Every Illinois foster child attends a juvenile court hearing every six months, but they can be brief, Bishop says. The benchmark meetings tend to be longer because the judges want to get a clear picture of the child's capabilities and needs.
“The idea is to look at kids more holistically,” Bishop explains, “to coordinate with the agencies, to help [the teens] for the present and for their dreams for the future. If there are unresolved issues after a benchmark hearing, I keep it on my benchmark calendar and have follow-up hearings.”

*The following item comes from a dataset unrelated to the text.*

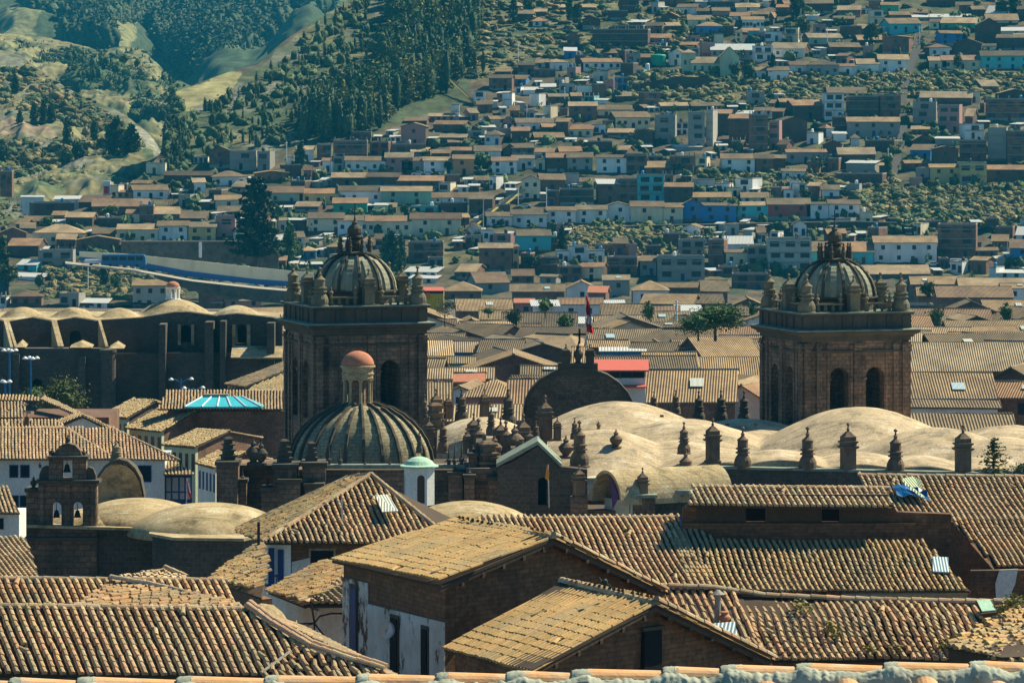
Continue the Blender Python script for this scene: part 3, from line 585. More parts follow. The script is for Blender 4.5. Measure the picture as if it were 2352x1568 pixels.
# ---------------------------------------------------------------- houses
HOUSES = []; HBOX = []
def house(loc, W, D, H, rise, kind, wc, nw, yaw=0.0, tile='a', row='', group='houses on the hillside', sink=4.0, posts=False, side='k', label=None, cat='house', rc=None, overh=.35, winw=None):
    W = max(W, 1.5); D = max(D, 2.0); H = max(H, 1.2); rise = max(rise, .25)
    t = thing({'f': 'flat_topped_building', 's': 'shed'}.get(kind, 'old_town_house' if 'old town' in group else 'hillside_house'), label, cat, loc, group); t.rotation_euler = (0, 0, yaw)
    t['category'] = {'f': 'building', 's': 'shed'}.get(kind, 'house')
    def bld(m, n, mt):
        o = m.build(n, mt); o.parent = t; return o
    m = MB(); h = W/2
    if kind == 'e':
        m.mi = 1; m.prism([(-h, 0, -sink), (h, 0, -sink), (h, 0, H), (0, 0, H+rise), (-h, 0, H)], (0, D, 0)); m.m = [0, 1, 1, 1, 1, 1, 1]
    elif kind == 'g':
        m.prism([(-h, 0, -sink), (-h, D, -sink), (-h, D, H), (-h, D/2, H+rise), (-h, 0, H)], (W, 0, 0)); m.m = [1, 1, 1, 1, 1, 1, 0]
    elif kind == 's':
        m.prism([(-h, 0, -sink), (-h, D, -sink), (-h, D, H+rise), (-h, 0, H)], (W, 0, 0)); m.m = [1, 1, 1, 1, 1, 0]
    else:
        m.box((0, D/2, (H-sink)/2), (W, D, H+sink)); m.m = [1]*6
        m.m = [1, 1, 0, 1, 1, 1]
    main = M['wall_'+wc]; sd = main if wc in 'gkbxGtur' or kind == 'f' else M['wall_'+side]
    bld(m, 'wall', [main, sd])
    r = MB(); o = overh; th = .16
    if kind == 'g':
        k = rise/(D/2)
        for s_ in (0, 1):
            e0 = (-o, H-o*k) if s_ == 0 else (D+o, H-o*k)
            r.prism([(-h-o, e0[0], e0[1]+.03), (h+o, e0[0], e0[1]+.03), (h+o, D/2, H+rise+.03), (-h-o, D/2, H+rise+.03)], (0, 0, th))
    elif kind == 'e':
        k = rise/h
        for s_ in (-1, 1):
            r.prism([(s_*(h+o), -o, H-o*k+.03), (s_*(h+o), D+o, H-o*k+.03), (0, D+o, H+rise+.03), (0, -o, H+rise+.03)], (0, 0, th))
    elif kind == 'h':
        q = min(D/2, W/2-.05); a, b, c, d = (-h-o, -o, H), (h+o, -o, H), (h+o, D+o, H), (-h-o, D+o, H); e = (-h+q, D/2, H+rise); f = (h-q, D/2, H+rise)
        for pl in ((a, b, f, e), (b, c, f), (c, d, e, f), (d, a, e)): r.prism(pl, (0, 0, th))
    elif kind == 's':
        k = rise/D; r.prism([(-h-o, -o, H-o*k+.03), (h+o, -o, H-o*k+.03), (h+o, D+o, H+rise+o*k+.03), (-h-o, D+o, H+rise+o*k+.03)], (0, 0, .08))
    else:
        p = .35
        for a, b in (((0, .1, H+p/2), (W+.1, .2, p)), ((0, D-.1, H+p/2), (W+.1, .2, p)), ((-h+.1, D/2, H+p/2), (.2, D-.4, p)), ((h-.1, D/2, H+p/2), (.2, D-.4, p))): r.box(a, b)
        if posts:
            for x in np.linspace(-h+.3, h-.3, max(2, int(W/3))): r.box((x, .15, H+p+.5), (.25, .25, 1.0)); r.box((x, D-.3, H+p+.5), (.25, .25, 1.0))
    rm = M['corrfar'] if kind == 's' else (M['concrete'] if kind == 'f' else M['tile_'+tile])
    if rc: rm = M[rc]
    ro = bld(r, 'roof' if kind != 'f' else 'parapet', rm)
    if kind != 'f': ro.rotation_euler = (random.uniform(-.008, .008), random.uniform(-.022, .022)*min(1, 5/W), 0)
    if 'old town' in group and kind in 'geh':
        q = MB(); z_ = H+rise+.16
        if kind == 'g': q.tube([(-h-o, D/2, z_), (-h/2, D/2, z_-.06), (0, D/2, z_), (h/2, D/2, z_-.05), (h+o, D/2, z_)], .15, 6)
        elif kind == 'e': q.tube([(0, -o, z_), (0, D/2, z_-.05), (0, D+o, z_)], .15, 6)
        else: q.tube([(-h+min(D/2, W/2-.05), D/2, z_), (h-min(D/2, W/2-.05)+.1, D/2, z_)], .15, 6)
        bld(q, 'ridge_tiles', M['tile_d'])
        if kind == 'g' and random.random() < .35:
            q = MB(); a = random.uniform(-.7, .5)*h; t0 = random.uniform(.2, .5); s2 = t0+.25; f = lambda x, t: (x, -o+(D/2+o)*t, H-o*rise/(D/2)+(rise+o*rise/(D/2))*t+.3); q.prism([f(a, t0), f(a+1.3, t0), f(a+1.3, s2), f(a, s2)], (0, 0, .06)); bld(q, 'skylight', M[random.choice(['corr', 'corrblue', 'corrfar'])])

    if kind != 's' and W > 4 and random.random() < (.3 if wc in 'wc' else .6):
        q = MB(); q.box((0, -.03, .1), (W-.06, .1, 1.4+random.random()*.5)); bld(q, 'plinth', M[random.choice(['wall_k', 'wall_g', 'concrete', 'wall_b', 'bluepaint' if wc in 'wu' else 'wall_k'])])
    if kind == 'f' and H > 4.5:
        for z_ in np.arange(2.7, H, 2.7):
            q = MB(); q.box((0, -.2, z_), (W+.1, .5, .2)); bld(q, 'floor_slab', M['concrete'])
        if random.random() < .5:
            q = MB(); z_ = 2.8; x_ = random.choice([-1, 1])*W*.2; q.box((x_, -.6, z_), (W*.45, 1.0, .15)); [q.box((x_+dx, -1.05, z_+.45), (.06, .06, .9)) for dx in np.linspace(-W*.22, W*.22, 8)]; q.box((x_, -1.05, z_+.92), (W*.45, .07, .07)); bld(q, 'balcony', M['concrete'])
    if kind == 'f' and random.random() < .4:
        q = MB(); q.lathe((random.uniform(-.3, .3)*W, D*.5, H+.1), [(.5, 0), (.5, 1.1), (.2, 1.35)], 12); bld(q, 'roof_tank', M[random.choice(['whitepaint', 'iron', 'bluemetal'])])
    if nw > 0:
        fl = 1 if H < 4.0 else (2 if H < 7 else (3 if H < 10 else int(H/2.8))); per = max(1, int(round(nw/fl))); fh = H/fl
        ww = winw or (.9 if kind != 'f' else min(2.4, W/per*.6)); wh = 1.05 if kind != 'f' else 1.35; door = False
        me = None
        for f_ in range(fl):
            for i in range(per):
                x = -h+W*(i+.5)/per+random.uniform(-.25, .25)*W/per*.4; z = fh*f_+fh*.55
                if f_ == 0 and not door and i == per//2 and H > 2.6:
                    d = MB(); d.box((x, -.03, 1.0), (1.0, .12, 2.0)); bld(d, 'door', M[random.choice(['bluewood', 'wood', 'wood', 'dark'])]); door = True; continue
                w = MB(); w.mi = 1; w.box((x, -.02, z), (ww+.16, .06, wh+.16)); w.mi = 0; w.box((x, -.04, z), (ww, .09, wh))
                bld(w, 'window', [M['glass'], M['wood'] if i % 2 else M['bluewood'] if wc in 'wcu' else M['wood']])
    HOUSES.append((row, wc, kind, loc, t)); return t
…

The needs for follow-up can vary widely. “A girl came to one of my benchmarks wearing sandals and a short skirt in dead of winter,” the judge says. “She had moved from one group home to another, and her allowance hadn't kept up with her so she couldn't buy the things she needed. I kept the case on my benchmark hearing calendar until we were able to resolve the allowance problem.”
At another hearing, Bishop discovered that a boy had maintained a relationship with his mother, whose parental rights had been terminated years before — a not uncommon occurrence. “His mother had continued drugging,” Bishop says. “My position was, if he's maintained this relationship it's incumbent upon us to make it work as best we can. We put the mother back into [drug-treatment] services. She got clean. We sent this kid back home before he turned 18.”
Adolescents need relationships that will help them make the transition to adulthood when they leave foster care, Bishop explains. Sometimes the relationship can be as unlikely as with a drug-addicted mother who had lost her parental rights. Sometimes it can continue to be the child welfare system.
Bishop is authorized to keep a foster child within the jurisdiction of the Department of Children and Family Services until age 21. And, using private donations, the department can even provide higher-education assistance until age 23.
Bishop doesn't have empirical data to establish the value of benchmark hearings, but she has heard encouraging anecdotes. “Lawyers who didn't want to do this now are requesting that I extend this down to age 12,” she says. “Kids come and say, 'I want Judge Holmes to have my case, or Judge Bishop to have my case.'
“The state is such a poor parent. We [judges] can look a child in the eye and talk about what he or she hopes to do in the future. They feel as if they're heard. They feel as if they've gotten attention. They feel loved.”